Another project that hit the headlines was “Gulliver”, designed as a sociological study to demonstrate the multi-faceted nature of reality in Switzerland. The picture was to be a precise one, with respondents asked to answer 310 questions. A preliminary study surveyed 1240 people in 344 municipalities. Some of the responses were so brutal in their honesty that Hans Georg Giger, Delegate of the Federal Council, felt moved to intervene. The result was a considerably softer study just 80 questions long. The organizers were banned from asking the population for their views on property speculation, the media monopoly, refusal to do military service, the 40-hour week, abortion, permanent residence rights, nuclear weapons, Swiss involvement in European integration, and communism.

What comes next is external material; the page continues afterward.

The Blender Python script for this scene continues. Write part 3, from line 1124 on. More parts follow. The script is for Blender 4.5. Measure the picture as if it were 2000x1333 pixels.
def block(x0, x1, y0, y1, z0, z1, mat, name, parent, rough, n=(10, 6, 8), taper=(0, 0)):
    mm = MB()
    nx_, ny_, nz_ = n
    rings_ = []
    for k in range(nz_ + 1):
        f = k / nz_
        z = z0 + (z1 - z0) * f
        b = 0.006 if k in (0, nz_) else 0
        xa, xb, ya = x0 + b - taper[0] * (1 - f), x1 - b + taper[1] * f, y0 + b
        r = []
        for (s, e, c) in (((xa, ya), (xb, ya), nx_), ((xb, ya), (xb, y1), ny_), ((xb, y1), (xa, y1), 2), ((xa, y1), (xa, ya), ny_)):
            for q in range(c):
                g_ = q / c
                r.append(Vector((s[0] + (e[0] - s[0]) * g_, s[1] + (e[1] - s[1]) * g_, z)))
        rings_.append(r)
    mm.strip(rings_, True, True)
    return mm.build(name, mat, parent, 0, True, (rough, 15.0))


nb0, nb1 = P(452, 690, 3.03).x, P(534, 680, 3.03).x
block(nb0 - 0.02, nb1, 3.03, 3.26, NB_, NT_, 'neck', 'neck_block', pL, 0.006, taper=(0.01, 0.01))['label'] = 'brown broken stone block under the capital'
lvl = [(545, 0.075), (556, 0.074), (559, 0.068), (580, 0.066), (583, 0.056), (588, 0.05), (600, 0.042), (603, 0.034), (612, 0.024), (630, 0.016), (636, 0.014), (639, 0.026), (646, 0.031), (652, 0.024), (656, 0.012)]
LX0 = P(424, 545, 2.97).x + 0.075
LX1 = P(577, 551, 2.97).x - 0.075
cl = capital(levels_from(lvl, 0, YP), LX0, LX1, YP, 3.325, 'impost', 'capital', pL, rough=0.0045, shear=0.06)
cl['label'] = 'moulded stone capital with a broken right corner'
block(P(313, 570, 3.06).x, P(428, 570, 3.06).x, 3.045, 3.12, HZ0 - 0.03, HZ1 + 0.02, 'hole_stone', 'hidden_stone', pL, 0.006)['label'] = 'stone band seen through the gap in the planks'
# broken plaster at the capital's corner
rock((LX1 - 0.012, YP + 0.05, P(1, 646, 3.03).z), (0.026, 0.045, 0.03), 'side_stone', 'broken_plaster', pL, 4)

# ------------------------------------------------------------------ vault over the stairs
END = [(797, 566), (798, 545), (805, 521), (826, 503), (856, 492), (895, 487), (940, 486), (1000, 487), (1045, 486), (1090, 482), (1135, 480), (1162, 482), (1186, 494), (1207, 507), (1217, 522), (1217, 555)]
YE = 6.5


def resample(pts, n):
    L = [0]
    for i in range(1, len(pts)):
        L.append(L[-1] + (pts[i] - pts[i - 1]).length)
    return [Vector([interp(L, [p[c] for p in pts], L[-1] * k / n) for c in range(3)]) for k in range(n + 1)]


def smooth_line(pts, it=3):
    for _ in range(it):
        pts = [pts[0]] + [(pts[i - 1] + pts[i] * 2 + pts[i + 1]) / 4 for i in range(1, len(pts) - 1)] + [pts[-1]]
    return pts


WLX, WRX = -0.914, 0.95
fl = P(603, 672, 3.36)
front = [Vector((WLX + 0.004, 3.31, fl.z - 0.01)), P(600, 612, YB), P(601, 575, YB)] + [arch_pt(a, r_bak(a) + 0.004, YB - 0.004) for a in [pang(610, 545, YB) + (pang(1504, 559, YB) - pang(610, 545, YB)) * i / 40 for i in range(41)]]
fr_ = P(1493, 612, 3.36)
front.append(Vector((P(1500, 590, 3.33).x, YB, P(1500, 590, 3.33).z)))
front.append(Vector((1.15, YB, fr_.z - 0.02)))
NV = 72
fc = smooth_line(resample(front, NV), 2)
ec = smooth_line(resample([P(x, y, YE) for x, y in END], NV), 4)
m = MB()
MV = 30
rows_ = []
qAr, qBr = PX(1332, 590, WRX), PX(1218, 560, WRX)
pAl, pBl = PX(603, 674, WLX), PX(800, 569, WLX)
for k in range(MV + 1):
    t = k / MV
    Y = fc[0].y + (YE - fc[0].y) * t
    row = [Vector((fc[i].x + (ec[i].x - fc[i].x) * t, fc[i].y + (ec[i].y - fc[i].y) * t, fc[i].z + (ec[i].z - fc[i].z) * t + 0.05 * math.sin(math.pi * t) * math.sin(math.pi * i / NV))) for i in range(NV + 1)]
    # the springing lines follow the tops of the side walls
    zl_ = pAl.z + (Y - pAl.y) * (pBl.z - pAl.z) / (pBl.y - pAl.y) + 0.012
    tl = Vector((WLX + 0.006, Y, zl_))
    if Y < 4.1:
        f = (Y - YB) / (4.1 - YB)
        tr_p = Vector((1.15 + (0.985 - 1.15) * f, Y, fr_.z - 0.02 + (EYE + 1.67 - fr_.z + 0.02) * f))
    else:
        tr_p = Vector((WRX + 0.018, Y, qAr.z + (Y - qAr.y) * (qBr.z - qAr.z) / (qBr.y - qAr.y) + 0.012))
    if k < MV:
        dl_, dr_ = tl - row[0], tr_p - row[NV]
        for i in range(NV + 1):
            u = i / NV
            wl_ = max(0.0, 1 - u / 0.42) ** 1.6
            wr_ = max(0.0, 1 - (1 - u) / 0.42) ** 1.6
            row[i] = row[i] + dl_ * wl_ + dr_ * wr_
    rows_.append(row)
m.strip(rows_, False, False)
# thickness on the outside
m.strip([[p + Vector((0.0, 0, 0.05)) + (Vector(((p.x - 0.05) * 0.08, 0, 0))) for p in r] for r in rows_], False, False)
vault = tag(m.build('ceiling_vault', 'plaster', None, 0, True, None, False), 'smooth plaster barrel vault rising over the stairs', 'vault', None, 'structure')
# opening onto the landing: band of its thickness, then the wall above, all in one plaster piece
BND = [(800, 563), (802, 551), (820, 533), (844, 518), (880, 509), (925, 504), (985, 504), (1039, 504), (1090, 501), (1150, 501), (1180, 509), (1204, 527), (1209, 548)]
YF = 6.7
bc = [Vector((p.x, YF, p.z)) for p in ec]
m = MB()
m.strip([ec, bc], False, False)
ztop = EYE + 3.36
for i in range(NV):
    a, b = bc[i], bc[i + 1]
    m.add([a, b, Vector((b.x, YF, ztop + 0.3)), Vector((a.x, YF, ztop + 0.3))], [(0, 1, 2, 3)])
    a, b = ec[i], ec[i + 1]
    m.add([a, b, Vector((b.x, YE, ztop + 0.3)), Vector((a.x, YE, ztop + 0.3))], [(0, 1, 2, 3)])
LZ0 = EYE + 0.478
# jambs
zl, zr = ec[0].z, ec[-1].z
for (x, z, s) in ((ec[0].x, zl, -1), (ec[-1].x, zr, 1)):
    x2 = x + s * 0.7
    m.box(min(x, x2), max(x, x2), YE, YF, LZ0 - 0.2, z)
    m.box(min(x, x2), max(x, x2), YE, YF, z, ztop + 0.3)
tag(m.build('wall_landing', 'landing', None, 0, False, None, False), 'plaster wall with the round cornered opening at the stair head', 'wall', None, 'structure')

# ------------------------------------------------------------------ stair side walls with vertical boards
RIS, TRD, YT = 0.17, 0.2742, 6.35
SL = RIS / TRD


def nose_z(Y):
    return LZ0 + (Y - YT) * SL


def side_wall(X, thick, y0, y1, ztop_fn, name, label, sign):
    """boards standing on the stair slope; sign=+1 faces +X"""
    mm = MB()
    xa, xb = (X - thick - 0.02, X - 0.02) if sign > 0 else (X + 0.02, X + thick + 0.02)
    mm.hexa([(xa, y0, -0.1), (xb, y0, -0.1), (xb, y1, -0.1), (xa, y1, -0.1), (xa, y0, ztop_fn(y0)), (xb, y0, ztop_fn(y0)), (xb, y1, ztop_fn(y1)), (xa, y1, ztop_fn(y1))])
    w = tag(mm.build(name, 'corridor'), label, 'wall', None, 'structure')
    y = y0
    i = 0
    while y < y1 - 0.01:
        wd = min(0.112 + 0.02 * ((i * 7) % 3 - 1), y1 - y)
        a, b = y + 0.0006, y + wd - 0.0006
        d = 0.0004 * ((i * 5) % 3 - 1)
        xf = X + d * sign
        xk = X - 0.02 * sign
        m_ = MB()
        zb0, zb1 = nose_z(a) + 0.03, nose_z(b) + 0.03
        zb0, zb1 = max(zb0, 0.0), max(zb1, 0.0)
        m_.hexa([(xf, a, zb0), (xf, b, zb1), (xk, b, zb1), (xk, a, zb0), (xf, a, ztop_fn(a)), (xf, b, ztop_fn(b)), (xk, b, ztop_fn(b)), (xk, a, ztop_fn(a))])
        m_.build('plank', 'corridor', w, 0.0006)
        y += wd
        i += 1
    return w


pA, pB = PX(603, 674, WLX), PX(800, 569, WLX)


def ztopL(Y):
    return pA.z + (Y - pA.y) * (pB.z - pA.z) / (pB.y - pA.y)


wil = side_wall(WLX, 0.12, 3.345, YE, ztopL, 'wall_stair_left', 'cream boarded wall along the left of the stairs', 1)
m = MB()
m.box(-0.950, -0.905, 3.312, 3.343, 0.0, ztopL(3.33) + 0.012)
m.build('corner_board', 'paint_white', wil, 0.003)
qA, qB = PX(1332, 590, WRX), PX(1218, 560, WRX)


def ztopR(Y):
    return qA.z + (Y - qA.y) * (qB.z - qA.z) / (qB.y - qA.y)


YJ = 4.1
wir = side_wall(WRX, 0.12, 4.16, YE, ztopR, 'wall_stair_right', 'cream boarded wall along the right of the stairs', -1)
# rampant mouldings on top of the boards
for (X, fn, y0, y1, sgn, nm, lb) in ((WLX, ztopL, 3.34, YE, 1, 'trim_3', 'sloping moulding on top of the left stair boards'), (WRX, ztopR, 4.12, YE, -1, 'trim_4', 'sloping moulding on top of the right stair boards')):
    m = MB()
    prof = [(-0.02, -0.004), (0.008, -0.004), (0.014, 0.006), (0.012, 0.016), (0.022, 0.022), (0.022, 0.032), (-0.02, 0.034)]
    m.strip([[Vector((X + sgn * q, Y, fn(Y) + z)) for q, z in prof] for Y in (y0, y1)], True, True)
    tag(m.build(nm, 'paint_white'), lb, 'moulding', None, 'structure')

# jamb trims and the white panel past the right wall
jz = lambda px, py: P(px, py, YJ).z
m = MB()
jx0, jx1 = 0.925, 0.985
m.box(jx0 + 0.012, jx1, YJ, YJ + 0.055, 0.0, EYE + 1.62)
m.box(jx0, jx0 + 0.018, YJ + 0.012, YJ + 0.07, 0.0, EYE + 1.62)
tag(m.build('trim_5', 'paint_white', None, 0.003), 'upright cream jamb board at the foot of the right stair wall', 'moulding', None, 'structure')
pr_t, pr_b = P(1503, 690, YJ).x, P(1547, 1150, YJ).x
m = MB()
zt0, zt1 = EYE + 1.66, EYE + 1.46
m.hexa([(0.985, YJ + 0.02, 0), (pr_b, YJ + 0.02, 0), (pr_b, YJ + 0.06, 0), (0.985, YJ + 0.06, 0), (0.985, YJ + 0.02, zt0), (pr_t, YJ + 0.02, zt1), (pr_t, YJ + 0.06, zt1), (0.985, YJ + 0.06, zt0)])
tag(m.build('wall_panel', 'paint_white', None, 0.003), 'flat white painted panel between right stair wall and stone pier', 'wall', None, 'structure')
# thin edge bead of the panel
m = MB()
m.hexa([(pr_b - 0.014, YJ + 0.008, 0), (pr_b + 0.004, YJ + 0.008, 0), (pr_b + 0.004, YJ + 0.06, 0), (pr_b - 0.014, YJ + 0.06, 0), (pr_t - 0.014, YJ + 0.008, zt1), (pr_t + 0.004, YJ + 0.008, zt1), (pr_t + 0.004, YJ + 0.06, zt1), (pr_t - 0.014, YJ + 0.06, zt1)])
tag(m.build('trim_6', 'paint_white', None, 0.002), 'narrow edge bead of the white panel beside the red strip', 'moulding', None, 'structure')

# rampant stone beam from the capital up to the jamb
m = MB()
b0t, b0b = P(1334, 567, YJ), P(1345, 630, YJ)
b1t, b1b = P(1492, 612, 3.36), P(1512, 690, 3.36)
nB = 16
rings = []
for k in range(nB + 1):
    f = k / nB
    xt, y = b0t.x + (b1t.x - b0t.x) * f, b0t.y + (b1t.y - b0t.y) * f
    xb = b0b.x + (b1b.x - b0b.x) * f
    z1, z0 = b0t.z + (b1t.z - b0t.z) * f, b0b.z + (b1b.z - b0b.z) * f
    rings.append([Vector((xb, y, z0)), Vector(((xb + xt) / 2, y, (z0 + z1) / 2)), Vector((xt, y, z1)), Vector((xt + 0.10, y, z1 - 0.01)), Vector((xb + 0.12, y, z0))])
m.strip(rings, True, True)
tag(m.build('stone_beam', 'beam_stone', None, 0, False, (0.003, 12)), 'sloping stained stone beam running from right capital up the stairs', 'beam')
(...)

Flags from every municipality
It was the era of the Cold War. The armed forces presented “total national defence” in a hedgehog-shaped concrete bunker, and the people lived in growing suburban anonymity. The attitudes of society had become self-satisfied, but cracks were appearing under the veneer. It was only a few more years before the outbreak of the student revolution in May 1968 and James Schwarzenbach’s first xenophobe initiative, the “Nationale Aktion”, in 1969. In the eyes of government official Giger, the Gulliver project project ran the risk of waking a sleeping giant. Expo 1964 marked the first active and creative use of the cinematic medium at a national exhibition in Switzerland. Five short films about everyday life, each with a different motif, were shown under the aegis of the “Die Schweiz im Spiegel” (Reflections on Switzerland) project. “Weg der Schweiz” (The Swiss Path) recalled the Höhenstrasse of the national exhibition in Zurich twenty-five years earlier. The flags of all 3000 Swiss municipalities formed an image that remained in the mind of every visitor.